Mengenai ketahanan energi, kita bisa melihat elastisitas permintaan energi terhadap PDB Indonesia saat ini masih sekitar 1,3 (Energy Outlook 2010, Kementerian ESDM). Ini berarti kebutuhan energi akan meningkat  1,3 lebih tinggi dari tingkat pertumbuham ekonomi. Apabila kita mengandaikan pertumbuhan ekonomi kita rata-rata 6 % per tahun, maka kebutuhan energi akan meningkat rata-rata 8 % per tahun.

Sementara pada saat ini; bersamaan dengan makin menipisnya energi fosil dan berkembangnya biofuel, sumber energi dengan sumber pangan sudah menjadi barang substitusi. Potensi perebutan sumber pangan untuk kebutuhan penyediaan  pangan dan kebutuhan energi sangat mungkin terjadi pada masa depan.

Kedua pasangan capres punya pandangan sama bahwa peta strategis jangka panjang energi Indonesia adalah diversivikasi. Sayang, keduanya seolah menghindar membahas mengenai peta pengurangan subsidi BBM yang tahun depan diperkirakan Rp 300 triliun. Keduanya masih samar-samar membahas pemberantasan mafia migas, jadi salah satu penyebab  tingginya subsidi BBM.

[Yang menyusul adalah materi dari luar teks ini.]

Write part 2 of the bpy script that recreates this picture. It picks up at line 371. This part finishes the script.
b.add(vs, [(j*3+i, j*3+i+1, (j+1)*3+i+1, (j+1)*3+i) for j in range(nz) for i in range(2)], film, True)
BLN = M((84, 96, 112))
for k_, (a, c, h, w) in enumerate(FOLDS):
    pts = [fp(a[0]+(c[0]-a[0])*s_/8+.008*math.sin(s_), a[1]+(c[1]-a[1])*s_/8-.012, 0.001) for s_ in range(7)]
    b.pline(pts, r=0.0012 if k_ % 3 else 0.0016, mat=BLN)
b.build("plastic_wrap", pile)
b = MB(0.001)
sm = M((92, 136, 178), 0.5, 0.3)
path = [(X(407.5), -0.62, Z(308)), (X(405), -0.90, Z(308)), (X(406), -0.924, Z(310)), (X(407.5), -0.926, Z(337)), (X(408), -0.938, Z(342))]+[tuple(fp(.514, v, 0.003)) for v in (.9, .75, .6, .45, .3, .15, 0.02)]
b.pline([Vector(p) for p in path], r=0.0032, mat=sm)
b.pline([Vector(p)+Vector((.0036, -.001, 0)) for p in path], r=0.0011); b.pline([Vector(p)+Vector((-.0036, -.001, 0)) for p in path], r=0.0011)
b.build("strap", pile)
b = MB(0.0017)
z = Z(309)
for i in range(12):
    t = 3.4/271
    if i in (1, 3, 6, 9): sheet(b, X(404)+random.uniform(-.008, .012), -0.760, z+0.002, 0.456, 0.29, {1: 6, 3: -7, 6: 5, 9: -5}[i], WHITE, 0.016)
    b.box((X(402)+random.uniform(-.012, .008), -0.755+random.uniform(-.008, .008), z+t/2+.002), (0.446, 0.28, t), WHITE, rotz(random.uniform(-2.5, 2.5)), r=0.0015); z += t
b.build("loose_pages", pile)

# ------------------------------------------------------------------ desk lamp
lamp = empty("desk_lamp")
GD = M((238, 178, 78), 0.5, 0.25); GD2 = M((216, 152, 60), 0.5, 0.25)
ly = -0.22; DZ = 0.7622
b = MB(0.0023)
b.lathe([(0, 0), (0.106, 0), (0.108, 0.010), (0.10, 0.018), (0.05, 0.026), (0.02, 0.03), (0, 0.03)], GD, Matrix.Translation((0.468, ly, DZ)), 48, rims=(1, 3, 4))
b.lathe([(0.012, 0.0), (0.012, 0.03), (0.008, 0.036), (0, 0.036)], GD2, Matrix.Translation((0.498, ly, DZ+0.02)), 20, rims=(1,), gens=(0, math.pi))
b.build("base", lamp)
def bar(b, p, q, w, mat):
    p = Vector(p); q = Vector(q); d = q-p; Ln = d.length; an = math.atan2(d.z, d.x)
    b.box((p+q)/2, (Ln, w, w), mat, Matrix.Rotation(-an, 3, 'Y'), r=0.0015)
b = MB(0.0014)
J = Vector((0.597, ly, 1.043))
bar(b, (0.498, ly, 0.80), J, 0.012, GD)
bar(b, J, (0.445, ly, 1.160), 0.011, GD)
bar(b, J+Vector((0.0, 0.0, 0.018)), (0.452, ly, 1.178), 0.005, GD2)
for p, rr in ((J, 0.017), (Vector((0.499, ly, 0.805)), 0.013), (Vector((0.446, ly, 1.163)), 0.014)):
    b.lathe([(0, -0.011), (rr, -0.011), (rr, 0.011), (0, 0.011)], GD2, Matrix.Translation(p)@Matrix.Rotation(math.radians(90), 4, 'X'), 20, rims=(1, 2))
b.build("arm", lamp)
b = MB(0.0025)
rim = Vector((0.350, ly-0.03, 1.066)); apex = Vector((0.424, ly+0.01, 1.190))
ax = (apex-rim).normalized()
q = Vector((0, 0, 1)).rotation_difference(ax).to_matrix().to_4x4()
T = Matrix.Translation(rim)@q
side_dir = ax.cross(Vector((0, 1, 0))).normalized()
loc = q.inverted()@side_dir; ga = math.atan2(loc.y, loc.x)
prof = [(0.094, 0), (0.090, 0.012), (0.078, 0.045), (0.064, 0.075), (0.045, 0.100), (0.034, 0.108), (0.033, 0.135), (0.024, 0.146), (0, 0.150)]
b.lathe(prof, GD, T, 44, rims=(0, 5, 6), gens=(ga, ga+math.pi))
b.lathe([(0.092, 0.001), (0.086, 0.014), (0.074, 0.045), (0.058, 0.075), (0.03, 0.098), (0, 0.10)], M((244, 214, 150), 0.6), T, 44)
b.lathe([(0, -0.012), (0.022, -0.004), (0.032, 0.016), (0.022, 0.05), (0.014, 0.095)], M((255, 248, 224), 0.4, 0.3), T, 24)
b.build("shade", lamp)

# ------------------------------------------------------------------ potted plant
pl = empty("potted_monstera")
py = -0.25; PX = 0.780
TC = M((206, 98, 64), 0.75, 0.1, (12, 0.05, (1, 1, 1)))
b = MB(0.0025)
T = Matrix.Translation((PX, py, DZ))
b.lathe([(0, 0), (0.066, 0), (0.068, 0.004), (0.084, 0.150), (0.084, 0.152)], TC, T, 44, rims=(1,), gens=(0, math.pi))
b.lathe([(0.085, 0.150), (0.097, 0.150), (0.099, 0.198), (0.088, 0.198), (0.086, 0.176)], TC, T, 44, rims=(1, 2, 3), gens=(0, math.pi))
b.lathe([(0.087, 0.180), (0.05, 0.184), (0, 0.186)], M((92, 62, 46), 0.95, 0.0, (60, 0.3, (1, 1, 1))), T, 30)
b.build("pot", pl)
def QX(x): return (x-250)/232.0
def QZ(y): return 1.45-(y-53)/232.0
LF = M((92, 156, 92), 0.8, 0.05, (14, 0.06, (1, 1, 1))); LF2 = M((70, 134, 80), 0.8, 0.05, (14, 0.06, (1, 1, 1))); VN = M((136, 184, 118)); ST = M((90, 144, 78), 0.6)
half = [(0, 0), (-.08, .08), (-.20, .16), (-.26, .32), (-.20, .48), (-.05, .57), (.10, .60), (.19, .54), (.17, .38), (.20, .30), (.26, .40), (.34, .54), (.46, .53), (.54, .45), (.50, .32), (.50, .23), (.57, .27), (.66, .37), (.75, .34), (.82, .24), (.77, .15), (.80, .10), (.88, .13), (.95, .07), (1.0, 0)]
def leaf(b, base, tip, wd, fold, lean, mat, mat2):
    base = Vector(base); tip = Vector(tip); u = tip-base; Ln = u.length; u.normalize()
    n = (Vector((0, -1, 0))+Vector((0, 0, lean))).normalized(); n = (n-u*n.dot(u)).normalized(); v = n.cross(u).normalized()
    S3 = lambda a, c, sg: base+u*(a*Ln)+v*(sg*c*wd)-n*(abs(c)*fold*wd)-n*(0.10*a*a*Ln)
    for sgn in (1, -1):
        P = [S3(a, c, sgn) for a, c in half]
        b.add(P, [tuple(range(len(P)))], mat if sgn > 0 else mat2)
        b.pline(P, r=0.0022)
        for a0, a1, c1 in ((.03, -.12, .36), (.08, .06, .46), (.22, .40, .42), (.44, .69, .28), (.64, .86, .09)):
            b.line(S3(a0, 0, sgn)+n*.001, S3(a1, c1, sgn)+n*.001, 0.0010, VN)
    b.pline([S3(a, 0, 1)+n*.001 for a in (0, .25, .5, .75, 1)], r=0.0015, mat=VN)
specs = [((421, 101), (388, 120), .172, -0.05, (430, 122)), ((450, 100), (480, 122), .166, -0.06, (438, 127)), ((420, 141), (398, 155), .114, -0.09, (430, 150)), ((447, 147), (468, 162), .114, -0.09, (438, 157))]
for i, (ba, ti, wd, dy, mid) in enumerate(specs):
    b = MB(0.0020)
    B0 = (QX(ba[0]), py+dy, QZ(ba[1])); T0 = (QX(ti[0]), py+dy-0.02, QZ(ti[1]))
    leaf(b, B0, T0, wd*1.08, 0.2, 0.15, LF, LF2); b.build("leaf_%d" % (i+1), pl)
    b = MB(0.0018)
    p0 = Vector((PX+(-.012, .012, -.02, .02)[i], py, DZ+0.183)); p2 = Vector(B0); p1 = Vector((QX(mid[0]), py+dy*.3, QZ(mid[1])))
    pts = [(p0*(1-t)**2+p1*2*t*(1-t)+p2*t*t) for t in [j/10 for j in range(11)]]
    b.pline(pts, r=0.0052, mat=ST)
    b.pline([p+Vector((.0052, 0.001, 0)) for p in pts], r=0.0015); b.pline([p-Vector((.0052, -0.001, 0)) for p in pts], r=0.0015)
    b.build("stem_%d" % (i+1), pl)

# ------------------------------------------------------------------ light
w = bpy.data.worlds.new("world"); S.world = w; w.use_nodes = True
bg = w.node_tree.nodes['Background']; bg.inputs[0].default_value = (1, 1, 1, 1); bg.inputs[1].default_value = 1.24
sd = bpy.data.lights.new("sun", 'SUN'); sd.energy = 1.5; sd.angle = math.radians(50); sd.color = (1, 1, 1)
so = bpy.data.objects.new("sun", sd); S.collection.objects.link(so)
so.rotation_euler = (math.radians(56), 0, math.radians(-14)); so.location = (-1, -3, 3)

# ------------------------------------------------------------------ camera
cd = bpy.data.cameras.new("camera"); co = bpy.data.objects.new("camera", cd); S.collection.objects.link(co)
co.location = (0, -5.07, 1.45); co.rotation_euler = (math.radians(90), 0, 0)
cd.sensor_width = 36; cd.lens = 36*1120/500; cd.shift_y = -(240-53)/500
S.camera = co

Mengenai pasar domestik, pasangan Jokowi-JK secara tegas menempatkannya sebagai prioritas. Banyak negara melihat Indonesia, dengan jumlah penduduk besar, sebagai pasar potensial. Tidak ada pilihan lain bagi presiden mendatang untuk menempatkan pasar domestik sebagai kekuatan ekonomi. Kuncinya adalah selain meningkatkan juga memeratakan daya beli ke semua lapisan dan wilayah.

Kita bisa melihat siapa yang menikmati keuntungan dan manfaat paling besar dengan berkembangnya bisnis makanan cepat saji, seperti Kentucky Fried Chicken (KFC), McDonaldís (McD) dan sejenisnya. Mungkin kita bisa sedikit mencontoh keberanian India membatasi dan mengatur perusahan besar dari luar negeri yang akan investasi di sana.

Strategi dengan orientasi fokus mikroekonomi harus mendasarkan pada keseimbangan spasial dan wilayah. Peningkatan kesenjangan hanya dapat diatasi bila ada desain yang mendasarkan pada persebaran pusat-pusat pertumbuhan di seluruh wilayah Indonesia, bukan hanya di perkotaan. Semoga semangat kemandirian yang kita dengar dari para capres bukan hanya retorika melainkan bisa menjadi awal kebangkitan ekonomi nasional.